Turkish Parliament's charter panel officially dissolved

ANKARA
A parliamentary panel tasked to draft the country’s first civilian Constitution was officially dissolved Dec. 25 after nearly two years of futile work. 

The dissolution of the Parliament’s Constitution Conciliation Committee came as the ruling Justice and Development Party (AKP) members failed to attend three consecutive meetings of the panel, breaching the internal regulations. 

The AKP had announced that they would no longer attend the meetings after Parliamentary Speaker Cemil Çiçek declared that the panel had failed to produce the blueprint within the given timeline and that therefore there was no need for the continuation of its works. 

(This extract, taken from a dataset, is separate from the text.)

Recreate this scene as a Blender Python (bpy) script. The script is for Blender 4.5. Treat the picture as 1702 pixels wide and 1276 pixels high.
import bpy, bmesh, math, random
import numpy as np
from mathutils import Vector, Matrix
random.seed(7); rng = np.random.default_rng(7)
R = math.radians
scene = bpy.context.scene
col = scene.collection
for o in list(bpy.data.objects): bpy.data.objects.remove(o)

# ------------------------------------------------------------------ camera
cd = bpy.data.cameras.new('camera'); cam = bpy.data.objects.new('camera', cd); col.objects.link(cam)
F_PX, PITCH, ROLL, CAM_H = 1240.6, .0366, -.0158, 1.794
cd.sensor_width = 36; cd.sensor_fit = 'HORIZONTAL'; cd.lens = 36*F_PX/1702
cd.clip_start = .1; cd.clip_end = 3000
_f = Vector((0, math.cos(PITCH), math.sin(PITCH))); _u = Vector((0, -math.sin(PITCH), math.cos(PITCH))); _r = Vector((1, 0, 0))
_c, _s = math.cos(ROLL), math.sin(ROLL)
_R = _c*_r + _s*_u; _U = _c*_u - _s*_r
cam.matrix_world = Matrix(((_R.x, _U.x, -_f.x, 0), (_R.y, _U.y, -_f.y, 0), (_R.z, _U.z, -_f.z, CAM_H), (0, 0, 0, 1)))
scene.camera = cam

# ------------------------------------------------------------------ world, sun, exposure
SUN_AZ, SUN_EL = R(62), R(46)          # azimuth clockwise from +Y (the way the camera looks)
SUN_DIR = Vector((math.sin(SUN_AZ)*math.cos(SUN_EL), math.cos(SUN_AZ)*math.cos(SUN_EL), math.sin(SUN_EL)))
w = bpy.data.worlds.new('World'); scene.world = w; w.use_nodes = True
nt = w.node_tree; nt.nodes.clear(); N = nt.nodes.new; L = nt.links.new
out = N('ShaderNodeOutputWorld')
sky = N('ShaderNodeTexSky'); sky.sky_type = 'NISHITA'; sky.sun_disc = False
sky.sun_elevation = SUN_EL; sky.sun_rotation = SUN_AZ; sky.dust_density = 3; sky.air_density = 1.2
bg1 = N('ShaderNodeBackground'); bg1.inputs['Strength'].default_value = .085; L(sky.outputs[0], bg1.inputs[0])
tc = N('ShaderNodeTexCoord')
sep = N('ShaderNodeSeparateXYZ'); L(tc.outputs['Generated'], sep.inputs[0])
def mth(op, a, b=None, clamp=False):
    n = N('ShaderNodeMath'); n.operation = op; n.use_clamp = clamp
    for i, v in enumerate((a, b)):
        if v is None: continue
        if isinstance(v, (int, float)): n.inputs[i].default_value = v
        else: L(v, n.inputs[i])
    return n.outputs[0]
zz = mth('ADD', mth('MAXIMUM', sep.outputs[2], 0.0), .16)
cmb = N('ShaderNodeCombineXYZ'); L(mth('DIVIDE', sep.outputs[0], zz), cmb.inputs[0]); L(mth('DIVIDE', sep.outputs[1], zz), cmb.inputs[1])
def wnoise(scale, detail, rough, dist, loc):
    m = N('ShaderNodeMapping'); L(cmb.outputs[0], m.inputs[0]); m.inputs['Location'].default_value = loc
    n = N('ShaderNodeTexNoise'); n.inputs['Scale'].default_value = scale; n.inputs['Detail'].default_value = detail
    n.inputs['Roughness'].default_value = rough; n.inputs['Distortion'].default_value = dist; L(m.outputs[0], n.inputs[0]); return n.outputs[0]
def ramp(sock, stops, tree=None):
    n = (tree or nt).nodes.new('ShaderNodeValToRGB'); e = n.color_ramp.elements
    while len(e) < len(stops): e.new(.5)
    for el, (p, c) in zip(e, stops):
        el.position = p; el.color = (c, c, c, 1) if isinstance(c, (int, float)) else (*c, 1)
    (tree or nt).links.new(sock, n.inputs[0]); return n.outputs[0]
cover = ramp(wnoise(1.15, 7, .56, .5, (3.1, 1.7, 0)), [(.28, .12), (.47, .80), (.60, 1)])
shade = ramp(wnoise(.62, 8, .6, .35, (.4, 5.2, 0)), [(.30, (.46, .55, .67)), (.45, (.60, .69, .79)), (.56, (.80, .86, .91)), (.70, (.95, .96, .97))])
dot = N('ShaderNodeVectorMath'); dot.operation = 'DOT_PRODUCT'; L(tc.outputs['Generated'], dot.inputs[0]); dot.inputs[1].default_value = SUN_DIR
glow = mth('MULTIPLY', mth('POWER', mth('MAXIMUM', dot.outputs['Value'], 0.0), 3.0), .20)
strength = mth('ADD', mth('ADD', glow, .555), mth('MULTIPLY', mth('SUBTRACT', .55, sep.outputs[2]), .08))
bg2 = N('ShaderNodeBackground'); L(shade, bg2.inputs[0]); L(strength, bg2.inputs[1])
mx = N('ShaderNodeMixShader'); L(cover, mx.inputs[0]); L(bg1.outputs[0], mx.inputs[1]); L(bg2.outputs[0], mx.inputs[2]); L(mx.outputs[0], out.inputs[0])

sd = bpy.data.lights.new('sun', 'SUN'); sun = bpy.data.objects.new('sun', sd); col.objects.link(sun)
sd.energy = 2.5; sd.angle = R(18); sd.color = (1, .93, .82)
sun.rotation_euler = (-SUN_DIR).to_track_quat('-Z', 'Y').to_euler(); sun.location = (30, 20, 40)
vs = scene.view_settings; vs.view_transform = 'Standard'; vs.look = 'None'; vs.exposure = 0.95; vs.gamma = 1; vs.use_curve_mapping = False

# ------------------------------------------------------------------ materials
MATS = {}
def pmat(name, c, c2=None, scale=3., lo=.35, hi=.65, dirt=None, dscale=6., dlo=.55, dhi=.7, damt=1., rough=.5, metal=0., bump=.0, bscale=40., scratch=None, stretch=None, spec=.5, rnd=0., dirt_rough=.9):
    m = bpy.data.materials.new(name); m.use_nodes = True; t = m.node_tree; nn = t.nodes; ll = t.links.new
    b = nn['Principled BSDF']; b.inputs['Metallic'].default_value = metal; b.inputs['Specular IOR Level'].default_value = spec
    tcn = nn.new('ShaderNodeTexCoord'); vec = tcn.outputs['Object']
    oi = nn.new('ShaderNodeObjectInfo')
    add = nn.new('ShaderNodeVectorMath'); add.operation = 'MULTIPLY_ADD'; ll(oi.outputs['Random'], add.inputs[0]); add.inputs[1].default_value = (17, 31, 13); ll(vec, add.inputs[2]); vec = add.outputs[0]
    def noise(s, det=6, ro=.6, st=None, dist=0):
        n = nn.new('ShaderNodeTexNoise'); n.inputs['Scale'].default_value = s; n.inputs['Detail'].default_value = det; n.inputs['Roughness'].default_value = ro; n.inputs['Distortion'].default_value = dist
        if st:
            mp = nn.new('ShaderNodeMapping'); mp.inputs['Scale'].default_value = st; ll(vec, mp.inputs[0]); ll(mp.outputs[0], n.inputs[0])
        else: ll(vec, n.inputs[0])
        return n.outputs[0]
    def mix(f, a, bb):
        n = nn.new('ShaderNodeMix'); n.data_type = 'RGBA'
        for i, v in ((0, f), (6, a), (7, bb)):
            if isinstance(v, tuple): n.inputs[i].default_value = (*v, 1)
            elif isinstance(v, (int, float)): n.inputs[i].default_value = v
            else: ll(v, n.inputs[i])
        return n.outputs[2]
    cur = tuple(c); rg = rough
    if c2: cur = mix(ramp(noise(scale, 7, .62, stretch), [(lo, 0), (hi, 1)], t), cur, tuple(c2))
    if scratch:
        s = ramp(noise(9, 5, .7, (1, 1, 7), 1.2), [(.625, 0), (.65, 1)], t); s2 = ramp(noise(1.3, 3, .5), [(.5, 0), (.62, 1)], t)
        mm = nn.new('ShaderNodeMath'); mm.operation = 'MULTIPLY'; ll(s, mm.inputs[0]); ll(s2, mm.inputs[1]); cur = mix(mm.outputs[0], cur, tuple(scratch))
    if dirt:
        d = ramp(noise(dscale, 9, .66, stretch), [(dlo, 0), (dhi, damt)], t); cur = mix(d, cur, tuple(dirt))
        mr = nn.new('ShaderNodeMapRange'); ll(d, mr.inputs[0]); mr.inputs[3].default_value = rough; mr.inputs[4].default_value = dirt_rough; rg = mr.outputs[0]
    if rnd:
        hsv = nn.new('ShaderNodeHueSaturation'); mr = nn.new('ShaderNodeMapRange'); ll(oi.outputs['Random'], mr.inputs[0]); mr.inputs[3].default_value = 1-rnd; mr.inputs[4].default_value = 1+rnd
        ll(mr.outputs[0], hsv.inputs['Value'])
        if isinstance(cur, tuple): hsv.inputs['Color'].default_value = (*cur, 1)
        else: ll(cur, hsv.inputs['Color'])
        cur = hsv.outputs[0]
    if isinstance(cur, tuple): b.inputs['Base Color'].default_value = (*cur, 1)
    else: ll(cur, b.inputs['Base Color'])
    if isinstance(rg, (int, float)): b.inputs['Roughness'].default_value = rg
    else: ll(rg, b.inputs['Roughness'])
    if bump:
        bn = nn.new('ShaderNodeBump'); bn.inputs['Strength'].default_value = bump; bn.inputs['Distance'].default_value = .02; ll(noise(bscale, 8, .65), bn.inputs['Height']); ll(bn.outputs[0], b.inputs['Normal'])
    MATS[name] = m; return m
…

The Republican People’s Party (CHP), the Nationalist Movement Party (MHP) and the Peace and Democracy Party (BDP) criticized the speaker and recalled that he had no such authority. Oppositional members of the panel attended the scheduled meetings of the panel after Çiçek and the AKP left the table, announcing Dec. 25 that the commission had been dissolved because of the ruling party’s absence at three meetings. 

The panel was established after the 2011 elections with the task of completing the writing process by the end of 2012. But although its mandate was extended twice, it could only agree on 60 articles out of nearly proposed 150 articles.